If engineering models necessarily replicate the values of the cultural milieu of the engineer, then the technologies generated become themselves models, by virtue of their ability to generate wealth, power etc, as previously noted. J.D. Bolter calls these 'paradigmatic technologies'. Browsing a university course catalog, I reflected on the similarity between it and an automotive parts catalog. This line of reasoning led me to consider the process of a liberal arts education in these terms: Raw material (the student) is received and tested. If adequate, this material is subjected to a series of numbered processes in a certain order.
At the end of each process, the raw material is tested to see if the process was successful. If so, it moves to the next process. If not, it is either re-processed, or scrapped. Certain processes are only effective if other processes have previously occurred. These processes are modular, they can be arranged in different combinations to produce different products, a pickup or a coupe, a psychologist or a dancer. The efficiency of the factory can be measured in terms of degrees produced per dollar input. The paradigmatic technology here is the assembly line. The modern serial processing computer can be thought of as an assembly line for digital data.The computer has become a structuring metaphor, the 'paradigmatic technology' in a wide of human activities. Its application in these areas induces an accidental elision of ways in which human activity is different from that of the computer.

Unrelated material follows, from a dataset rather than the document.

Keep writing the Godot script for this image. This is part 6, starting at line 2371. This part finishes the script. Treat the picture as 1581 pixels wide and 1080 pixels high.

Put in economic terms, the issue is this: if the measures and definitions for human faculties are modeled on the computer, and the computer is an embodiment of a value system predicated on industrial methods of control and production for profit and efficiency, then the person has been successfully reduced to an entity only assessable within these criteria, ie: its worth is determined by its productivity, its worth is purely economic. We seem to accept the disciplinary regimes of engineering voluntarily. I have begun to observe that my relationship to time itself has taken on the qualities of the Engineering World View. I divide my day into units of time for tasks, the day is a succession of such blocks. I measure myself in terms of tasks achieved per unit time. I subject myself to a rigorous discipline of efficiency and optimisation.